1977年、ジムは麻薬密売の現場をFBIに押さえられ、司法取引をし情報提供者となった。ある日、彼は隣人を麻薬密売の罪でFBIに売り渡す計画を立てる。その隣人は名車・デロリアンの開発者だった……。
監督:ニック・ハム、出演:リー・ペイスほか。日本公開は12月7日。

 映画『Driven』の邦題は『ジョン・デロリアン』。宣伝ビジュアルは『バック・トゥ・ザ・フューチャー』(85年)でタイムマシンに改造されて有名になったデロリアン社のスポーツカー、DMC-12に乗るジョン・デロリアン(リー・ペイス)。惹句は「この男、詐欺師か天才か」。まるでデロリアンの伝記映画のようだが、中身は全然違う。主役はデロリアンではなく、デロリアンの家の近所にたまたま住んでいたジム・ホフマン(ジェイソン・サダイキス)である。

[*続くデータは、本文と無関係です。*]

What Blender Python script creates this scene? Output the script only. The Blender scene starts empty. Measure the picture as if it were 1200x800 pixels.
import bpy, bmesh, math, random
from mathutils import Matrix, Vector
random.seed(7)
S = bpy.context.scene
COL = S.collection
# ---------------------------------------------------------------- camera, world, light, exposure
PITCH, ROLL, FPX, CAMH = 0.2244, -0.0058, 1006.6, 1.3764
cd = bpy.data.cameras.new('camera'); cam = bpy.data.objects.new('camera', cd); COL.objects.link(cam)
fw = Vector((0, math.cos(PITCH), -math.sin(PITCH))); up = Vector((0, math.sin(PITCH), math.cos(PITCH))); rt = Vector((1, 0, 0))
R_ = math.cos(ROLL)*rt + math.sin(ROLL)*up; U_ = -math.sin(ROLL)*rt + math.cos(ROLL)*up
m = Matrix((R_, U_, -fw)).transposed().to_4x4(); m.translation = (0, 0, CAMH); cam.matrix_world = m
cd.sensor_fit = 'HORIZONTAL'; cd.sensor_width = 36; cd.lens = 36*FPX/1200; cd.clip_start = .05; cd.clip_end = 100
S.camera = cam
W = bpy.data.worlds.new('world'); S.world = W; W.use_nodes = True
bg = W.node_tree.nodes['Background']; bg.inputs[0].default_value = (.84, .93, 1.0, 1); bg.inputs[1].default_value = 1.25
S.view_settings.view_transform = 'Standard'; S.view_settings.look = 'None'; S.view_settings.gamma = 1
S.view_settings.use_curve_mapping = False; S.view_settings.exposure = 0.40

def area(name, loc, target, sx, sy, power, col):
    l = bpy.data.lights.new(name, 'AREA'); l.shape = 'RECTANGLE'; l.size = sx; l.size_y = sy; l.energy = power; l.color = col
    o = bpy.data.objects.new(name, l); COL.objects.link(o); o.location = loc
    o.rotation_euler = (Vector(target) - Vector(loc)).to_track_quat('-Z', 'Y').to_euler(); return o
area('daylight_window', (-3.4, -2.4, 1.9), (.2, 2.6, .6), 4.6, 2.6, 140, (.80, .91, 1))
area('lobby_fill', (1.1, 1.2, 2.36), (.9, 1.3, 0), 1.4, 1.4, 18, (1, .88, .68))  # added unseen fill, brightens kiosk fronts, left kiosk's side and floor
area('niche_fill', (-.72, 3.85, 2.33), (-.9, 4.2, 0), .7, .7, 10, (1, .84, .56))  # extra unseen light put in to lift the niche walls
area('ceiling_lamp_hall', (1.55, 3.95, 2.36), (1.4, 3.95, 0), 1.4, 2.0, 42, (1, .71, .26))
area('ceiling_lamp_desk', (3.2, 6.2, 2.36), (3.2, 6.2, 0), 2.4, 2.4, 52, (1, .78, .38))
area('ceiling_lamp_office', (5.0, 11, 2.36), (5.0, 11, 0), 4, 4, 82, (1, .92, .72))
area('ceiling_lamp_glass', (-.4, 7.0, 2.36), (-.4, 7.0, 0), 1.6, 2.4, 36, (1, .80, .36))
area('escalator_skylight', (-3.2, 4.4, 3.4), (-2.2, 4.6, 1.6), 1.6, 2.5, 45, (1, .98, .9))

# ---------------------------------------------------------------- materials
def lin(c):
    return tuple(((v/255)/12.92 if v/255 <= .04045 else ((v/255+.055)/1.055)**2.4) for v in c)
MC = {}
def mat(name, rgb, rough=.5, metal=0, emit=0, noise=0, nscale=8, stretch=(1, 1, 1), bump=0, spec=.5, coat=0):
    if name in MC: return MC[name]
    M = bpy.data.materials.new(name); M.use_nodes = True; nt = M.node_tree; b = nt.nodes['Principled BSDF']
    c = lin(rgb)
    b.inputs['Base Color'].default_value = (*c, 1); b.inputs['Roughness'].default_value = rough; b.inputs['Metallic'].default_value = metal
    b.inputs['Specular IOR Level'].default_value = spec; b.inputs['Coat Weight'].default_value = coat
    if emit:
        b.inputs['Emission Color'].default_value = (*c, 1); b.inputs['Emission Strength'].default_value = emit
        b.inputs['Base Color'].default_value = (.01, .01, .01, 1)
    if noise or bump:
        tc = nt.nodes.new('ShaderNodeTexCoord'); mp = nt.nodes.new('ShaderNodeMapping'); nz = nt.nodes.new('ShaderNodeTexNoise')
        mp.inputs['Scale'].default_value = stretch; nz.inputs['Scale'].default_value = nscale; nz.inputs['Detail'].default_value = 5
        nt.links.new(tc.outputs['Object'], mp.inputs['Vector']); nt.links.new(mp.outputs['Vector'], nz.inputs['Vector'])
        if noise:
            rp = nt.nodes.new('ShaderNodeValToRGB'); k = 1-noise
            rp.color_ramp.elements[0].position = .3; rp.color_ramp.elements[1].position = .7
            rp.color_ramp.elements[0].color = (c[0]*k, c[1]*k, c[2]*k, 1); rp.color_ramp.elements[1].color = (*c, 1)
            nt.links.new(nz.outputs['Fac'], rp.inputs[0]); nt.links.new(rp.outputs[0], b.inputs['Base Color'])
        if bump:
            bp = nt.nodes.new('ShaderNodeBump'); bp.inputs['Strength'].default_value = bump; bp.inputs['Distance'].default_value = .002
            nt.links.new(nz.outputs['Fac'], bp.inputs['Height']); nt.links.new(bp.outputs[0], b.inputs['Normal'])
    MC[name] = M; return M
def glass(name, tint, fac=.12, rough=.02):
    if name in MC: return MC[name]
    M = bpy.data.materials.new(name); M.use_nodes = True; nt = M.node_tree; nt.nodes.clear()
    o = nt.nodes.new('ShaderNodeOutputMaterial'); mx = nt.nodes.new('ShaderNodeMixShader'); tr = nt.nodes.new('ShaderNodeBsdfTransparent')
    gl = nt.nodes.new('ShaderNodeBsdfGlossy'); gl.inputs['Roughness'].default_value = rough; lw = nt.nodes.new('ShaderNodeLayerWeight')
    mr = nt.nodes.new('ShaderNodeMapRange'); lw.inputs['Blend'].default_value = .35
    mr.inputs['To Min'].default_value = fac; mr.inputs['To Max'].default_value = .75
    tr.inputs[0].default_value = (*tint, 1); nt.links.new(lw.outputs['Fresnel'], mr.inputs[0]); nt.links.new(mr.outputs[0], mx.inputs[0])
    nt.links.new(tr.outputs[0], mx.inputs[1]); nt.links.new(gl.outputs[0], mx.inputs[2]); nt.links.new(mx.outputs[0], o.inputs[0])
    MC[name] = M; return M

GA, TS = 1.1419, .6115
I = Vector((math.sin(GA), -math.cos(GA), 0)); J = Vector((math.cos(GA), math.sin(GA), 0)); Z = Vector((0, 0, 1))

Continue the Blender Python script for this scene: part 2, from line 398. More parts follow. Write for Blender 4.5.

 1980年、民間飛行機のパイロットであるホフマンは妻と子どもを連れてロサンゼルスの高級住宅地に引っ越してくる。彼の愛車、ポンティアックGTOを見て、近所の男性が近づいてくる。「私がデザインした車だ」白髪で長身でハンサムな彼はジョン・デロリアンだった。

 デロリアンは25年、ルーマニア移民の父とハンガリー移民の母との間に、自動車産業の街デトロイトで生まれた。自動車工場で働きながら工業デザインを学び、MBAを取得した彼は、GMゼネラル・モーターズで、70年にシボレー・ノヴァ、シボレー・ヴェガなどを売り出して高く評価された。しかし、73年、自分の理想の車を作るために独立した。

 もともと飛行機や自動車が好きなホフマンはデロリアンと意気投合した。陽気で人懐こいホフマンを気に入ったデロリアンは彼を豪邸に招き、近所付き合いが始まった。